3. Mahindra: Strong SUV-Led Growth
Mahindra posted an impressive 17.6% Y-o-Y growth, largely attributed to its SUV offerings like the Thar, Scorpio, and XUV700. The company’s 22.3% M-o-M increase indicates strong customer demand for its SUV-centric portfolio. Mahindra’s dominance in the utility vehicle segment, combined with increasing production capacities, continues to strengthen its position in the market.
4. Tata: Y-o-Y Decline but Monthly Rebound
Tata Motors reported a 10.4% Y-o-Y decline in January 2025, indicating a temporary slowdown. However, an 8.7% M-o-M growth suggests a rebound in demand. Tata’s popular models, such as the Nexon and Punch, continue to perform well, but the brand faces increasing pressure from Hyundai and Mahindra in the SUV space. Tata’s focus on EVs, particularly the Nexon EV and Tiago EV, remains a key driver for future growth.
5. Toyota: Steady Growth with Consistent Demand
Toyota showed a steady 12.9% Y-o-Y growth, supported by strong sales of the Innova Hycross and Fortuner.
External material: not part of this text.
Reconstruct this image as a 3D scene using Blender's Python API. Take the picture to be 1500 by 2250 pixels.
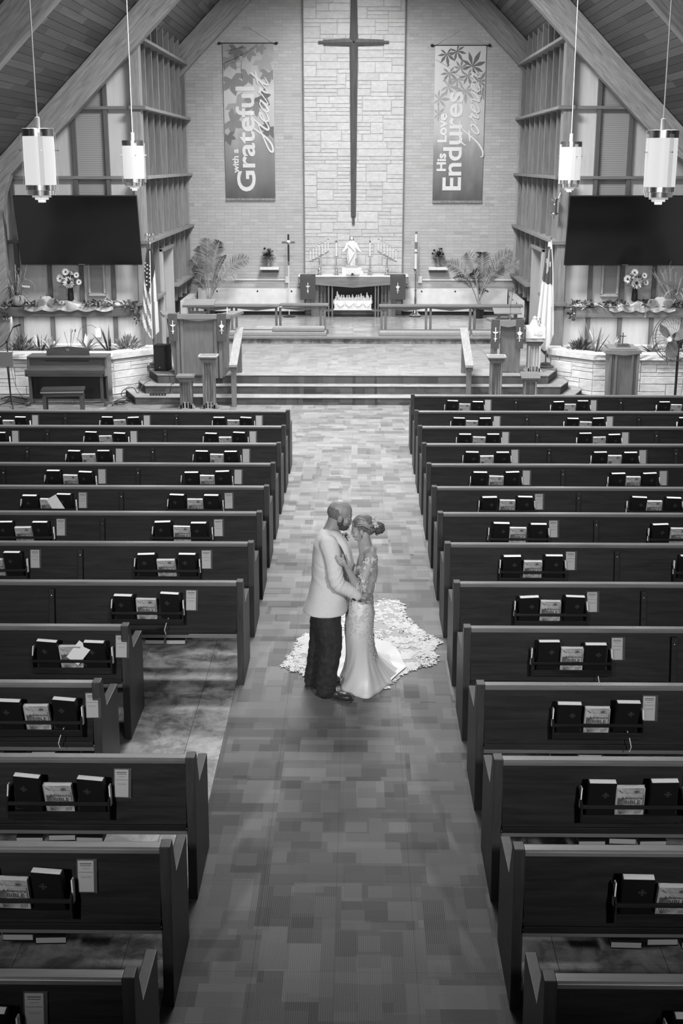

The company’s 5.2% M-o-M increase further highlights stable demand despite market fluctuations. Toyota’s hybrid and premium offerings continue to attract a loyal customer base.
6. Kia: Remarkable Monthly Surge
Kia posted a modest 5.3% Y-o-Y growth but an outstanding 179.4% M-o-M increase, indicating a strong recovery from the previous month’s slump. The company’s popular models, including the Seltos and Sonet, played a significant role in this resurgence. Kia’s aggressive pricing strategy and new product updates have helped revitalize its sales.
7. Honda: Struggles Continue
Honda faced a significant 29.7% Y-o-Y decline, reflecting struggles in maintaining market relevance. The brand also saw a 10.6% M-o-M drop, indicating persistent challenges in a competitive market. Honda’s reliance on sedans like the City and Amaze, which face declining demand, has affected overall performance. The company needs to expand its SUV lineup to remain competitive.
8. MG: Y-o-Y Gains but Monthly Decline
MG registered a 16.5% Y-o-Y growth, reflecting strong customer interest in models like the Hector and ZS EV. However, a steep 40.7% M-o-M decline suggests seasonal fluctuations and the impact of supply chain constraints. MG’s focus on EVs is expected to drive future growth, particularly with increasing adoption of electric mobility in India.
Other OEM Performances
- Skoda: Reported a strong 73.9% Y-o-Y growth, though a 9.2% M-o-M decline suggests temporary adjustments in demand.
- VW: Managed a slight 2.4% Y-o-Y growth but struggled with a significant 30.1% M-o-M drop.
- Renault: Experienced a 27.3% Y-o-Y decline, reflecting challenges in maintaining competitiveness.
- Nissan: Faced a 16.0% Y-o-Y decline but recorded a 13.5% M-o-M growth, indicating some recovery.
- Citroen: Continued to struggle with a 27.7% Y-o-Y decline and a 17.0% M-o-M drop.
- Jeep: Saw a 21.7% Y-o-Y decline but managed an 8.4% M-o-M growth, indicating slight demand recovery.
Conclusion: Market Adjustments and OEM Strategies
January 2025 presented a mixed outlook for the Indian automotive industry. While some manufacturers, such as Maruti Suzuki, Mahindra, and Toyota, demonstrated strong performance, others like Honda, Renault, and Citroen faced significant challenges. The market continues to evolve with increasing consumer interest in SUVs and electric vehicles. OEMs that adapt to these trends with innovative offerings will be better positioned to sustain growth in the competitive landscape.